MARIN COUNTY'S NEWS
MONTHLY - FREE PRESS
September, 2004 Reporters Get Death Threats From
Police
(415)868-1600 -
(415)868-0502(fax) - P.O. Box 31, Bolinas, CA, 94924
In
early August, Iraqi police threatened to kill every journalist working in the
holy city of Najaf, where US forces were locked in a tense stand-off with
Moqtada al-Sadr's Mehdi Army.
After a series of veiled warnings to leave, two marked
police cars pulled up at dusk outside the Sea of Najaf hotel on the outskirts
of town, where Arab and Western journalists were staying.
Ten uniformed policemen walked into the hotel and
demanded that the al-Arabiya, Reuters and AP correspondents go with them.
Journalists told them they were not there, but the
policemen found and arrested Ahmed al-Salahih, the al-Arabiya correspondent,
who the day before had been given a special exemption from the earlier eviction
orders.
A uniformed lieutenant then told the assembled
journalists and hotel staff: "We are going to open fire on this hotel. I'm
going to smash it all, kill you all, and I'm going to put four snipers to
target anybody who goes out of the hotel. You have brought it upon
yourselves."
After pushing and shoving in the foyer, another
policeman pointed his gun towards a member of the staff, but was disarmed by an
Arab television journalist.
The police left, taking the al-Arabiya correspondent
with them, drove 300m and fired warning shots.
The attempt to drive journalists from Najaf came as US
marines-supported by the nascent Iraqi army-stepped up the pressure on Sadr,
whose forces remained in control of Najaf's old city and sacred shrine to Imam
Ali.
The Government of Prime Minister Iyad Allawi is
acutely sensitive to the maelstrom that would erupt if the shrine were to be
damaged, and the media crackdown may be an attempt to limit the negative
publicity should it be hit during any military operation.
After US marine commanders last week issued a hawkish
threat "to finish this fight that the Moqtada militia started," Mr.
Allawi moved swiftly to defuse alarm even among his own senior government
officials, reassuring Iraqis: "The holy shrine will remain safe from all
attacks that could possibly harm its sacredness."
Any military operation will be hampered by the fact
that Sadr's hundreds of fighters inside the old city and cemetery have grown by
about 2000, swelled by volunteers who marched through US lines at the weekend
to act as human shields.
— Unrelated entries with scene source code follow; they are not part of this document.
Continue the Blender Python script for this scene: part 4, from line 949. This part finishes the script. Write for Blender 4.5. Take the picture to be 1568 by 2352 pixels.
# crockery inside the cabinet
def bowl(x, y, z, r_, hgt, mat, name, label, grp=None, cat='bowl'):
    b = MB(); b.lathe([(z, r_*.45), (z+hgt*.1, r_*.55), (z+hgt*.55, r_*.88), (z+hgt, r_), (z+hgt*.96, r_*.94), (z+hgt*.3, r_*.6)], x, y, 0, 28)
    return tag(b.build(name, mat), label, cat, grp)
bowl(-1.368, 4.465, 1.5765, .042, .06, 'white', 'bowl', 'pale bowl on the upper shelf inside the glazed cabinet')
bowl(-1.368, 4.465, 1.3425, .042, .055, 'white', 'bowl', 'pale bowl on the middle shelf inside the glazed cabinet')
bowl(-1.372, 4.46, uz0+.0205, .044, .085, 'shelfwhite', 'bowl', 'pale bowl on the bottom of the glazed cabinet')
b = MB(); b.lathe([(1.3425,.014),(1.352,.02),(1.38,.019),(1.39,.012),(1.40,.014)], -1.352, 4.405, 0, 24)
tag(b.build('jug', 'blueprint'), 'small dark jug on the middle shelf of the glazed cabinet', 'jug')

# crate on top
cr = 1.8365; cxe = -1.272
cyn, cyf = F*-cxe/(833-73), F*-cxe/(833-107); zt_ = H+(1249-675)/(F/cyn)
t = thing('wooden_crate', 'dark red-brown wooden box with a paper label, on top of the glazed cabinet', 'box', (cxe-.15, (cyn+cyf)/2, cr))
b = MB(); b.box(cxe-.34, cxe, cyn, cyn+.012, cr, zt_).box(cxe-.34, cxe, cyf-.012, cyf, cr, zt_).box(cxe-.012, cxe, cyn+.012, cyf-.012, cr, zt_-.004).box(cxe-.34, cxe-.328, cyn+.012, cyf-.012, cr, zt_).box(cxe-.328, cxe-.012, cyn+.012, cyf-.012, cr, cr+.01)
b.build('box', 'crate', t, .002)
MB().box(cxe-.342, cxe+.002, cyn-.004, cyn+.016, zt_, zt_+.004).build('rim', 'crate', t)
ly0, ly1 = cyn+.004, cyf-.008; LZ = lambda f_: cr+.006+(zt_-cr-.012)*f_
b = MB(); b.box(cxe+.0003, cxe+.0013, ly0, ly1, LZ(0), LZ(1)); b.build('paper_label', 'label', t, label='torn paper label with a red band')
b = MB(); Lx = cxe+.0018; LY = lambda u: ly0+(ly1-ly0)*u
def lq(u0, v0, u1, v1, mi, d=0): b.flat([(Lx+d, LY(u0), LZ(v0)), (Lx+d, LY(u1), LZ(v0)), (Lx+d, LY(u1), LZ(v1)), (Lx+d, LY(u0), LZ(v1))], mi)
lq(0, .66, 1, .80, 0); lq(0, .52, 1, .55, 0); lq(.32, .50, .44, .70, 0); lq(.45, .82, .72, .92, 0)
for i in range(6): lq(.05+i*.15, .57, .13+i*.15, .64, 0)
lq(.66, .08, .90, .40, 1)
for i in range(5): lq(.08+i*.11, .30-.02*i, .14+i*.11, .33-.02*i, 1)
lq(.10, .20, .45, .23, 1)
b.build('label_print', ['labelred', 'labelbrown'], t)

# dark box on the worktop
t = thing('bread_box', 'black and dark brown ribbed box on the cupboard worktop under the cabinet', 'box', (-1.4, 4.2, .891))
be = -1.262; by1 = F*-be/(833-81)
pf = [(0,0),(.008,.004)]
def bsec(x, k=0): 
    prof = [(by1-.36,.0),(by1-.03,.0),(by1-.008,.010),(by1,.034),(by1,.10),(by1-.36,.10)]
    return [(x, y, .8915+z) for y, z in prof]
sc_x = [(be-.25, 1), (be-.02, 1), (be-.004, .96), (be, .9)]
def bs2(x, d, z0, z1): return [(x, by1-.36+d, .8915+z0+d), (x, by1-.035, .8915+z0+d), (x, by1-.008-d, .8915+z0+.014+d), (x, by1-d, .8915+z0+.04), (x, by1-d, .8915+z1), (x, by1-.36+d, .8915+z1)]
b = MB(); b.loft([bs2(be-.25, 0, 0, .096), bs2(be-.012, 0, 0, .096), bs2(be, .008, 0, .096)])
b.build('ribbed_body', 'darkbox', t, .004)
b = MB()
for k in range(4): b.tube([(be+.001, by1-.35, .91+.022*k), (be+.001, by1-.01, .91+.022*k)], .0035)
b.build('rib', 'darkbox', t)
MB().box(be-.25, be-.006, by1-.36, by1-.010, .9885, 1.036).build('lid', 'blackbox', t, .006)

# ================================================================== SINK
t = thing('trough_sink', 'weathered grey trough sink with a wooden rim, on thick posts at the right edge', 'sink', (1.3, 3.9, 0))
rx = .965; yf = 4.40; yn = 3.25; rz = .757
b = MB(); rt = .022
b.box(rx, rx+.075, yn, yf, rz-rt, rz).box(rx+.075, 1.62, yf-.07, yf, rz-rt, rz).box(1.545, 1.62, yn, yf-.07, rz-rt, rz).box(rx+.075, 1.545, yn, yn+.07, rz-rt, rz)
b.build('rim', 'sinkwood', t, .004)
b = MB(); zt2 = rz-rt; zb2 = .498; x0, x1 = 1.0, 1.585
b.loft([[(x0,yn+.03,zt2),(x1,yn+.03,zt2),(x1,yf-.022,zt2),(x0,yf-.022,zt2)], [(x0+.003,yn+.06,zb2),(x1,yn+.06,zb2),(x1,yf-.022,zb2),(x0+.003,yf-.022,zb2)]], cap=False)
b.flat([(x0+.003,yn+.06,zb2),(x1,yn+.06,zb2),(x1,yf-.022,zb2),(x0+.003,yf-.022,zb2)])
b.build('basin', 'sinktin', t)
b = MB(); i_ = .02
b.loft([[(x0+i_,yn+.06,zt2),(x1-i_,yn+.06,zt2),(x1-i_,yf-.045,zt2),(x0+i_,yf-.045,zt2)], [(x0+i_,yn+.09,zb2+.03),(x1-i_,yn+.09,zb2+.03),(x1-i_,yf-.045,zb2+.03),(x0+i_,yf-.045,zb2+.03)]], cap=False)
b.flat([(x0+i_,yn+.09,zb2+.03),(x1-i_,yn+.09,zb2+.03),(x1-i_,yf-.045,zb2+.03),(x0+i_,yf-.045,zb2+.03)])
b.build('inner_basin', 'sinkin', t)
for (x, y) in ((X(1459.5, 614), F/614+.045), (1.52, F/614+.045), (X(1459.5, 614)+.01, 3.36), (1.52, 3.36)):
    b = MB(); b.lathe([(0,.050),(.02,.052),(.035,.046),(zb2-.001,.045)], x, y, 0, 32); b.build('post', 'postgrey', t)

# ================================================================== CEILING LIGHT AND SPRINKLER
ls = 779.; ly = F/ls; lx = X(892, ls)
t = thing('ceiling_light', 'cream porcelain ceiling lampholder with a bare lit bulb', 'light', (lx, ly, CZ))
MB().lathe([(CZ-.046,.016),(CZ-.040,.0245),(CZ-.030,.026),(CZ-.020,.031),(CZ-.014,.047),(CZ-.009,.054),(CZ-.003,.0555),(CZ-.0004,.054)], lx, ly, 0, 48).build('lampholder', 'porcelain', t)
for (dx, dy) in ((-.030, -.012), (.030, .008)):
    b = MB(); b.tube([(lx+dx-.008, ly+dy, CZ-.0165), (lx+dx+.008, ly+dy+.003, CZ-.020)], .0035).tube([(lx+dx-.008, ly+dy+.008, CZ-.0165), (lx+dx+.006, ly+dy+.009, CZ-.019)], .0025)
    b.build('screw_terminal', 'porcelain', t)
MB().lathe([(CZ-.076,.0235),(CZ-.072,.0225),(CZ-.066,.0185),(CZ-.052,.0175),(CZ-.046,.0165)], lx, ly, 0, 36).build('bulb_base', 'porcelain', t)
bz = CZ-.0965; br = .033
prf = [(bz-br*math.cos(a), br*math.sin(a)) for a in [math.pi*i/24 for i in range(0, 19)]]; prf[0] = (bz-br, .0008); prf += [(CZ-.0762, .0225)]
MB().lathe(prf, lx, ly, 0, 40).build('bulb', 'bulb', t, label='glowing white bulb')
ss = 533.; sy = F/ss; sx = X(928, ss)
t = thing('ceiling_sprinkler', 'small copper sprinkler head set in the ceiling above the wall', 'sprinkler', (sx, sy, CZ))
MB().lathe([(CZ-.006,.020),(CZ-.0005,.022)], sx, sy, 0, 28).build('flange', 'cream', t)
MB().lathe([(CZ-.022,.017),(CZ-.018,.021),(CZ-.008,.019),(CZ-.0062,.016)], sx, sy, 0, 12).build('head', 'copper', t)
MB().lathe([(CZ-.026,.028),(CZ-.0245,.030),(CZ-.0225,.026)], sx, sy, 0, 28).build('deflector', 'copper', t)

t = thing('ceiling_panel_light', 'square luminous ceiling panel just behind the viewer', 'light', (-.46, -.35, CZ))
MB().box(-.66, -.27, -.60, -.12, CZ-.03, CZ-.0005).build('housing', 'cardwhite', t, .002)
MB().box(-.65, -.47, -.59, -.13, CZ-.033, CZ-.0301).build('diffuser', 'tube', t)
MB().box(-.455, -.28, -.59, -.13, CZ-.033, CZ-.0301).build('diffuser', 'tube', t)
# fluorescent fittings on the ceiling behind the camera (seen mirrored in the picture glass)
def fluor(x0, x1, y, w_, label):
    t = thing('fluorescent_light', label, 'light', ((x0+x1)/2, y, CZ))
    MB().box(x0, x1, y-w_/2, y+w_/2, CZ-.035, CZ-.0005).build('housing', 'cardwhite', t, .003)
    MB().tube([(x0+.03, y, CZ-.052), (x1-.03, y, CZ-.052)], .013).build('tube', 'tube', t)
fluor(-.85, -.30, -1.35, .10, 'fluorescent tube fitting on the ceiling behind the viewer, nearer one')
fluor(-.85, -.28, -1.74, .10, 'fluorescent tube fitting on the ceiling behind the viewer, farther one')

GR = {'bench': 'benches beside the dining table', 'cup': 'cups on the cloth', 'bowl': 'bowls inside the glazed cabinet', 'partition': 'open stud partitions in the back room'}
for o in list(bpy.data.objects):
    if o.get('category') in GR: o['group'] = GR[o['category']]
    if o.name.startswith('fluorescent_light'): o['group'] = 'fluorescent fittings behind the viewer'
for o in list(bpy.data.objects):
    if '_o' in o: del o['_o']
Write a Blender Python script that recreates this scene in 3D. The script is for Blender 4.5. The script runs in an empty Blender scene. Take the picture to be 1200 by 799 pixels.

They paraded around the marble white-tiled courtyard
inside the golden-domed mosque, effectively turning it into a giant stadium for
rallies to the renegade Shia cleric.
All were unarmed but insisted they would pick up the
guns of any Mehdi fighters killed in renewed clashes.
In the streets outside the shrine, terrified Iraqis
hid inside their homes, with intermittent fire between the US tanks and Mehdi Army guerrillas, who have planted huge booby traps on almost every
street. Few ordinary Najafis will now stray beyond their doorsteps.